Stand up for your ideals

By The Advocate, Editorial Board

Our democracy has been compromised. We are living in a time in which the best presidential candidates our primary election process could produce are a lying career politician and a corrupt real estate mogul.

It is the most important election cycle in our history as a nation, and we are told to vote for one person at the risk of having the other become president.

Do not fall into the false dilemma that is posed by the two largest, and most perverse, political parties the United States has ever seen.

We should not have to vote for the lesser of two evils out of fear, despite what mainstream news outlets cram down our throats. We should be able to vote for someone who reflects our values through their actions, not through misleading rhetoric.

Many people are so focused on the candidates’ mudslinging that they forget about the federal legislation that allowed these juggernauts to plow over their competition in the primaries.

As long as Citizens United, the 2010 Supreme Court decision that allows corporations to form super political action committees (PACs) to be their voice, stands, our voting rights will remain restricted.

These super PACs are able to funnel unlimited amounts of money to a candidate’s campaign. This is the corporate version of freedom of speech — the best form of politics money can buy.

The original Citizens United PAC was created in 1988, with major funding from the Koch Brothers, to restrict government regulations while increasing the voices of corporations.

Super PACs, which represent various industries and their interests, view elections as a means to maximize investments rather than an opportunity to make a better society.

According to the Center of Responsive Politics, Donald Trump and Hillary Clinton have raised a combined $1.3 billion through their campaign committees. Their respective super PACs raised a total of $594 million.

How can a normal citizen compete?

Even Democratic presidential contender Sen. Bernie Sanders, who raised the most money from small, individual donations of any political campaign in U.S. history, couldn’t compete with the big donors.

Sanders raised $185.8 million in increments of about $27 per donation, but he was no match for the machine that is the Clinton campaign.

Yet people who plan to vote “third party” are categorized as idealists who have no understanding of the political process by news outlets like CNN, FOX or MSNBC.

This line is misleading. Is there a chance that voting for a third party candidate may take away votes from Clinton or Trump? Of course. That is the point.

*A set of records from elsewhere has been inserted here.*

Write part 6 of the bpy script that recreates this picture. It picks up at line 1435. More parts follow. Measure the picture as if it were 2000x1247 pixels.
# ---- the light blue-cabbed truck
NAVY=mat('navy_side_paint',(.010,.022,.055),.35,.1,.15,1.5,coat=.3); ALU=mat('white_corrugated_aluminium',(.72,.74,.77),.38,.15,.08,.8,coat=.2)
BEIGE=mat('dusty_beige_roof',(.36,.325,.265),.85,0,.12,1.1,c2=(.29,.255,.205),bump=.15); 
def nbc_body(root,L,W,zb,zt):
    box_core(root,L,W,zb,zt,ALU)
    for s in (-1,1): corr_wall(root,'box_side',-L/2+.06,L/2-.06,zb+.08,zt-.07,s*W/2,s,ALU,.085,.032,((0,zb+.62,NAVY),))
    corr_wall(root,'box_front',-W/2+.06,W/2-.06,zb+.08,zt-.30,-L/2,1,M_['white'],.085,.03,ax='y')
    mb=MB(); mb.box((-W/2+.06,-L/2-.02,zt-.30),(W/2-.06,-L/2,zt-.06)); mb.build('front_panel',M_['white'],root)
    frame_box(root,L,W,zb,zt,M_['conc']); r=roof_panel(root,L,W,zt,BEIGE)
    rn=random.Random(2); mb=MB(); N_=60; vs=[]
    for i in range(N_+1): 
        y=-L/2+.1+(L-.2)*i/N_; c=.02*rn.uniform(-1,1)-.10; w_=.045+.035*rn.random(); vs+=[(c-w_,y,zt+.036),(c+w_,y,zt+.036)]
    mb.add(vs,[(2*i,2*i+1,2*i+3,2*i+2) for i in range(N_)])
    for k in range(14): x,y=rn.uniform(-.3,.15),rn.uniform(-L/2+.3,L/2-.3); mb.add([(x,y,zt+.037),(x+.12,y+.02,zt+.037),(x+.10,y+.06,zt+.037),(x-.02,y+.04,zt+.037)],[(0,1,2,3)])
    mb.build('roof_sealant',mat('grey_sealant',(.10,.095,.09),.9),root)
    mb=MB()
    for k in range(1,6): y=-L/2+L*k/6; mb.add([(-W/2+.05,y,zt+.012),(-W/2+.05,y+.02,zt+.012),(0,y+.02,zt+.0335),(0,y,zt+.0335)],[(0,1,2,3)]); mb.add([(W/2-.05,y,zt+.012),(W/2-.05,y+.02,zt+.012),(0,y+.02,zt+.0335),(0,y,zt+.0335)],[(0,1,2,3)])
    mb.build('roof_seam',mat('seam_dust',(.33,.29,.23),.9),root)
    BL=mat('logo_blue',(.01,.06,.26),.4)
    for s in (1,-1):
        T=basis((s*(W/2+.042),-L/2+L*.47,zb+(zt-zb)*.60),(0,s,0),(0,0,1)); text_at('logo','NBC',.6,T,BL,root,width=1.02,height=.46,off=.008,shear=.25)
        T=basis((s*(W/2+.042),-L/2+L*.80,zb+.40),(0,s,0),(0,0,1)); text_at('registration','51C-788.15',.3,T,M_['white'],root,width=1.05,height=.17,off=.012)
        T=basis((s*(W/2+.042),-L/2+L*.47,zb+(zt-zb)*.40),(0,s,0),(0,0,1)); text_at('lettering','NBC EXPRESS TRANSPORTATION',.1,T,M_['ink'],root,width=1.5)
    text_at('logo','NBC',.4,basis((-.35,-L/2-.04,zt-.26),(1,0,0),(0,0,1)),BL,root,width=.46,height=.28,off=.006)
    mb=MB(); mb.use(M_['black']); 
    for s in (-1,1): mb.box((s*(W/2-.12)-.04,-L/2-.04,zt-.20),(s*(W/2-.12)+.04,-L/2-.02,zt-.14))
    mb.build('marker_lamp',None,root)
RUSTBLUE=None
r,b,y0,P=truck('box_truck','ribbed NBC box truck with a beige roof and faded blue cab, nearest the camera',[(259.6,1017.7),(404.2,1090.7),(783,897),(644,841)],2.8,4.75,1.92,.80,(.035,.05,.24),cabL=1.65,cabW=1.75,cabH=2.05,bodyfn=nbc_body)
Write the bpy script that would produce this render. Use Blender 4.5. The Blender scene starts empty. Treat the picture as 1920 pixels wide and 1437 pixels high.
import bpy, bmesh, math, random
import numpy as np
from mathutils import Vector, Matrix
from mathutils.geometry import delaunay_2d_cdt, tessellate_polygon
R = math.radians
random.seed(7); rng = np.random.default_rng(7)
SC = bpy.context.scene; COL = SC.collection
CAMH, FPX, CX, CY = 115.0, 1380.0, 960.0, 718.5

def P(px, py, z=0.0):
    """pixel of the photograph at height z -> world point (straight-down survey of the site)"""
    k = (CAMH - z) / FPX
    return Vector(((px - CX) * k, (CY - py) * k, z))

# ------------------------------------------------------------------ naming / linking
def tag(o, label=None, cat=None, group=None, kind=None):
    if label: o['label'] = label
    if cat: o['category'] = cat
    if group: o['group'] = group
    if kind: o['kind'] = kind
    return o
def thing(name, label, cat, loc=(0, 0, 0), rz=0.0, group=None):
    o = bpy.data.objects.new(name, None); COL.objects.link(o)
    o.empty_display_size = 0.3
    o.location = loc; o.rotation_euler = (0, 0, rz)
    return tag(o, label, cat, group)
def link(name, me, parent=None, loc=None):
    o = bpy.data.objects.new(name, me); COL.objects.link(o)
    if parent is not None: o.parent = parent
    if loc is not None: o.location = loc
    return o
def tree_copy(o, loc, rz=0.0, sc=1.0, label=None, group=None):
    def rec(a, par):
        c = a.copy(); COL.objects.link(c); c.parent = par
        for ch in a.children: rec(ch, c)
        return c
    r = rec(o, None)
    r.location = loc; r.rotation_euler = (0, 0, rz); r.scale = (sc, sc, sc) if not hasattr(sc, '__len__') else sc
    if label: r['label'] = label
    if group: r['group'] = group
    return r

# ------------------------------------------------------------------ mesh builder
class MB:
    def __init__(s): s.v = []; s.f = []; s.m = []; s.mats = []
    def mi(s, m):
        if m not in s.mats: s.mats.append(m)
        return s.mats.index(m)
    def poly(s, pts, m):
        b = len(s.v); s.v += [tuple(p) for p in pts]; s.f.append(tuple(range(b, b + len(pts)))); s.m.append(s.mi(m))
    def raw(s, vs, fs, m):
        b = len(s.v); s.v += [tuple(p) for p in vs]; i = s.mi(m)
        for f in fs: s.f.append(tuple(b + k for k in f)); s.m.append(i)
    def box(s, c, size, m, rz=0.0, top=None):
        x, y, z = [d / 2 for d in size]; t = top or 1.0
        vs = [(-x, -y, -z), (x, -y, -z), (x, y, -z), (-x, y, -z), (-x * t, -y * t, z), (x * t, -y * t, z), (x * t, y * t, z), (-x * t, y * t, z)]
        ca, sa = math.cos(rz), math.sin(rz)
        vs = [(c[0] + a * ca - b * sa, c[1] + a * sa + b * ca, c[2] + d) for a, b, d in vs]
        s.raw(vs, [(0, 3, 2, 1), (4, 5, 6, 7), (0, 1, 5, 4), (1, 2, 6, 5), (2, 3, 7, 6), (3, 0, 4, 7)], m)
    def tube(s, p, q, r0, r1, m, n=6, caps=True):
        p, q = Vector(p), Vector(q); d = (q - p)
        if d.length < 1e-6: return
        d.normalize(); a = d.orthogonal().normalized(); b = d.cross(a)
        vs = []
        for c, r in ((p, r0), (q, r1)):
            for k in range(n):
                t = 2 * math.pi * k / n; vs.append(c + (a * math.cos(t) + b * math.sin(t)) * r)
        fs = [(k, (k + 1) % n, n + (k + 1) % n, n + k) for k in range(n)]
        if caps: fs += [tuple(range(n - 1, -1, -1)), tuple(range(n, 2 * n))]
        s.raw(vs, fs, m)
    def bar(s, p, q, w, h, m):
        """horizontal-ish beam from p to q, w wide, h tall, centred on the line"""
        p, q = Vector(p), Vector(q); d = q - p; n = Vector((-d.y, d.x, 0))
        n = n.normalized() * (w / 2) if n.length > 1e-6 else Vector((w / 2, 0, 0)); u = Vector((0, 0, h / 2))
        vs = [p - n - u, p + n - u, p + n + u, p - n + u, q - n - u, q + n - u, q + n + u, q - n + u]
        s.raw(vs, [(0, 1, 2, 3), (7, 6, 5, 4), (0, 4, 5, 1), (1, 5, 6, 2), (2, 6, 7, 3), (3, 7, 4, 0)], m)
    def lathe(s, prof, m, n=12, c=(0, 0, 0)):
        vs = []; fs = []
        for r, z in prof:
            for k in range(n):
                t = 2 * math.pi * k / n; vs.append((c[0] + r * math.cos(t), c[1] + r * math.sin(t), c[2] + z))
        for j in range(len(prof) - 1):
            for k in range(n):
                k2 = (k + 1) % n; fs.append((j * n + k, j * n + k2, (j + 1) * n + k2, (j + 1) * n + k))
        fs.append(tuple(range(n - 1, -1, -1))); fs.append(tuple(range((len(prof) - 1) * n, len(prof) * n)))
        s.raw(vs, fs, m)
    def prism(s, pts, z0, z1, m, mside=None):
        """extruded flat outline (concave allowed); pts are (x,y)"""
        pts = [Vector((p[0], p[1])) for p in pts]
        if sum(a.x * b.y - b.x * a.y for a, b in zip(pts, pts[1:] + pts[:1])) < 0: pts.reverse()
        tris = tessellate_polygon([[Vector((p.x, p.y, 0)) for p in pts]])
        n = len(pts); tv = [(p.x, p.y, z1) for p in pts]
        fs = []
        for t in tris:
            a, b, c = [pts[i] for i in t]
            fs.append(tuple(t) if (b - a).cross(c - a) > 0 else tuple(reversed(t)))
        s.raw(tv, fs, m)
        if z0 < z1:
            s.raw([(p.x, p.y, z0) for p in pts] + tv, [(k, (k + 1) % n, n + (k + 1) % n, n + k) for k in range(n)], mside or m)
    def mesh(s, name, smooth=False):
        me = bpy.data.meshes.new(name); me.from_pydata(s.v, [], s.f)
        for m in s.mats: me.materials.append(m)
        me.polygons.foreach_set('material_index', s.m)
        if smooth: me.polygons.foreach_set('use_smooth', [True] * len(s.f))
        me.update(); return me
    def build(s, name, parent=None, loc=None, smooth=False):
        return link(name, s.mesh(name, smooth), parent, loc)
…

Candidates should not run for any political office if they feel entitled to that position. That is an oligarchy, not democracy.

The people who realize that our electoral process is a sham are people who are the most informed. And they are the most willing to establish an equitable election process — a process that does not favor our nation’s elite families.

Your vote should matter, but due to the influx of corporate money and private interests we are told to vote for the most likable puppet.